No obstante la brecha, la franja de unas elecciones primarias, que ni siquiera cubren todo el espectro político, ha tenido un muy alto ratingde audiencia. Igualmente lo tuvo el debate televisado entre los candidatos de Chile Vamos, no obstante la hora y los evidentes defectos que mostró su formato y la forma rabiosa en que se enfrentaron. Parece atisbarse en ello una preocupación por lo público, que no se condice con la distancia que se da por establecida entre la política y la ciudadanía. Entonces, es posible que haya desconfianza, pero no despreocupación.
La última encuesta CERC-MORI muestra la falta de adhesión entusiasta por cualquiera de los candidatos; pero contiene un dato menos llamativo que puede ser importante: un 62% de los encuestados responden que votarán en noviembre de 2017, una cifra que, de llegar a concretarse, aunque sea en parte, representaría una recuperación del espíritu cívico sobre el que se cimenta la alicaída política. CERC-MORI recuerda que menos de la mitad votó en la anterior primera vuelta y aún menos en la segunda, y apuesta a que la promesa de ir a votar está inflada, que corresponde a algo típico chileno, que se irá desvaneciendo en la medida en que nos acerquemos a esas elecciones.

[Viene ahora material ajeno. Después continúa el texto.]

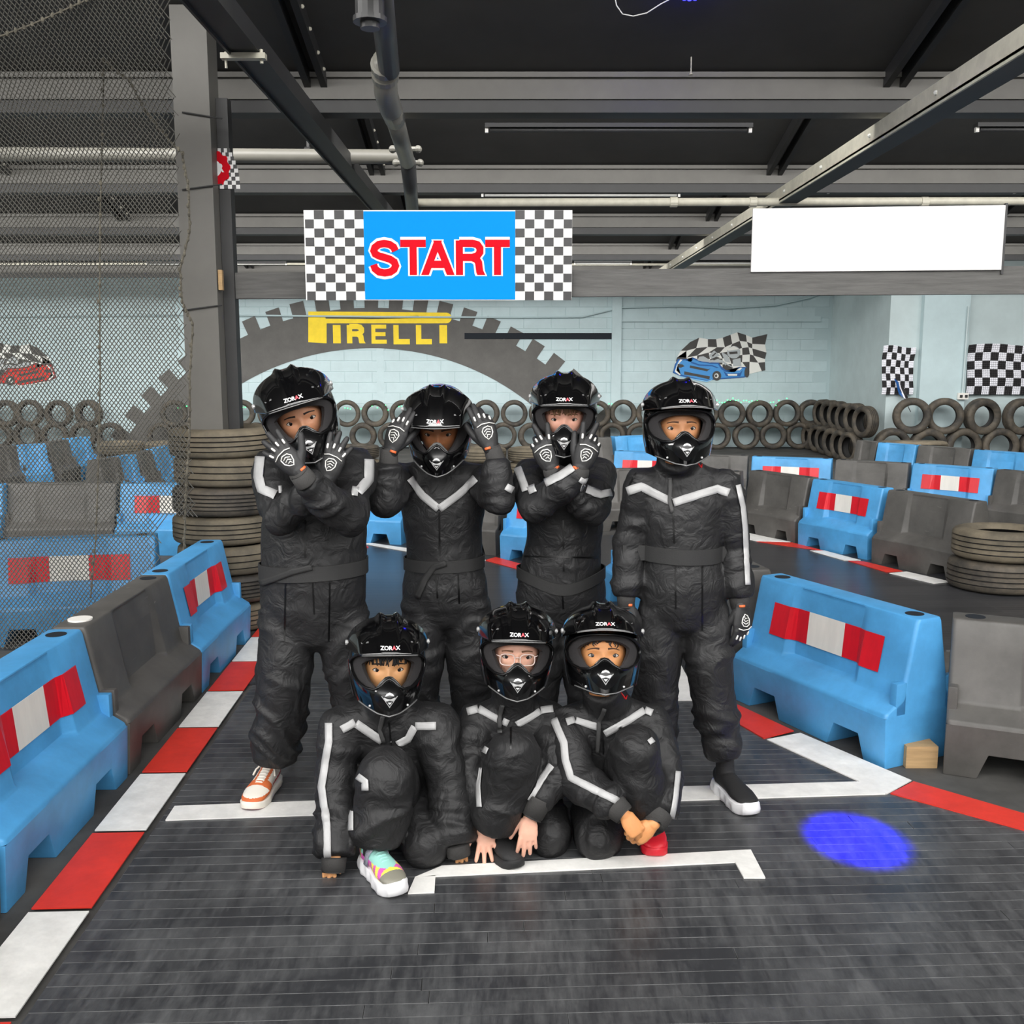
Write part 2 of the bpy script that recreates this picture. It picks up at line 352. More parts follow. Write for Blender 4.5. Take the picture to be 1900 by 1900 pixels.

Pero puede que no sea como CERC atisba. En la misma encuesta hay un inédito 39% que mira las próximas elecciones presidenciales con preocupación; con esperanza lo hace un 32%, y solo un 28% contesta que no le interesa la elección.
Hace mucho tiempo que casi todo político viene destacando que el mal de la política chilena consiste en la gran y creciente desconfianza del pueblo hacia sus instituciones; un hecho indudable. Pero la fórmula clásica de quienes están en la política por cerrar esa brecha consiste en hacer llamados a volver a reencantar, invitaciones a sembrar la esperanza, apelativos a que es posible y necesario volver a soñar con un Chile mejor. Nada de eso ha dado muchos resultados en términos de abatir la desconfianza.
Si, en cambio, la desconfianza no se transforma en distante indolencia o desprecio, sino en preocupación; si se expande la percepción de que nuestra vida individual depende de modo importante de la manera en que compartimos colectivamente y esa preocupación se hace más activa y encuentra canales, que la institucionalidad democrática debe ir abriendo; el que, de paso, es el gran desafío de cualquier cambio constitucional y de las leyes políticas; entonces, en una de esas, cabría abrigar la esperanza de que la preocupación por el futuro político se transforme en la fuente de demandas por una política cada vez más responsable de sus promesas; es posible que las preferencias electorales apoyen a los políticos que no solo prometen resultados, sino también a quienes convencen acerca de los medios con que prometen alcanzarlos.
Una ciudadanía preocupada debiera ser una presa menos fácil del populismo que una frívola, indiferente o ingenuamente esperanzada.
La brecha de la desconfianza no ha podido, hasta ahora, ser disminuida por quienes se dedican a la política. Una ciudadanía preocupada de lo público puede ser la primera luz en este túnel. De paso, podríamos soñar con una democracia más participativa e inclusiva, donde cada vez seamos más iguales, igualdad política que la ciudadanía parece calificar como una de las más importantes y añoradas, según nos relata el último estudio del PNUD. Esa igualdad política que constituye la piedra angular de toda arquitectura democrática solo puede cimentarse en una ciudadanía preocupada de lo público. De ser así, el desafío de la política es responder a ella.